Perempuan memiliki fitrah untuk menjadi seorang ibu, tapi saya sendiri pun menyadari bahwa saya terlahir pada generasi perempuan yang tidak hanya berperan sebagai ibu tapi juga “berkarir” di ranah publik. Berbeda dengan perempuan generasi zaman nenek dan ibu saya yang dibesarkan untuk berperan penuh menjadi ibu. Berbeda cerita dengan saya, dulu orangtua saya tidak masalah tidak banyak membantu pekerjaan di ranah domestik yang terpenting saya fokus belajar di sekolah. Karena harapan mereka, saya bisa hidup mandiri di masa depan. Yang mana artinya dunia juga sedang membentuk perempuan untuk bekerja di ranah publik. Saya tidak sedang menyalahkan kedua orang tua saya. Karena bagaimanapun mereka tetap orang tua yang melahirkan dan membesarkan saya. Kini estafet generasi berpindah di tangan saya, yang kendali penuh generasi berikutnya ada di tangan kami.
Hal ini memang sedikit banyak berimbas pada awal berumah tangga utamanya di ranah domestik. Namun Alhamdulillah perlahan saya pun bisa mengatasi hal tersebut. Berusaha menyeimbangkan semua dengan sebaik – baiknya. Saya pun memahami bahwa esensi kita hidup di dunia. Bukan hanya untuk hari ini tapi sesungguhnya kita sedang mempersiapkan “rumah masa depan”. Yuk kita niatkan semua aktivitas untuk beribadah kepada Allah SWT “Lillahi ta’ala”. Insya Allah lelah kita dalam berjuang di dunia seperti mendidik anak, taat kepada suami, beribadah, letih bekerja dimanapun karirmu dan lain sebagainya semoga tercatat sebagai ibadah kepada Allah SWT.

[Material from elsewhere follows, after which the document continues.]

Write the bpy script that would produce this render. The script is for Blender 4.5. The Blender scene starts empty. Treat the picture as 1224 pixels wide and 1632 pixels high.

Menjadi ibu bukan untuk berlomba harus menjadi ibu yang sempurna seperti yang disodorkan di sosial media. Tidak pula harus dilengkapi fasilitas yang “wah”. Menjadi seorang ibu yang bahagia itulah yang harus diupayakan. Karena ibu yang bahagia akan mampu mendidik anak-anaknya dengan hati penuh kasih dan sayang. Saya menyadari peran seorang ibu yang berkarir di ranah publik tidak semata bisa dipandang “sukses” di mata orang lain karena sejatinya perempuan berkarir pun memliki banyak kerisauannya sendiri. Apakah suamiku ridho? Apakah anakku sudah tercukupi kebutuhan jiwanya? Bagaimana kelak di masa depan? Atau bagaimanakah kelak ketika kita sudah meninggalkan dunia fana ini sudah adakah bekal dibawa? dan masih banyak lagi. Kerisauan itu semoga bisa dihapus dengan doa – doa yang saya lantunkan.
Akhir kata,
Semoga ada hikmah yang bisa dipetik dari tulisan saya ini. Jika ada yang kurang berkenan semuanya berasal dari saya dan jika ada kebaikan yang bisa diambil semua berasal dari Allah SWT.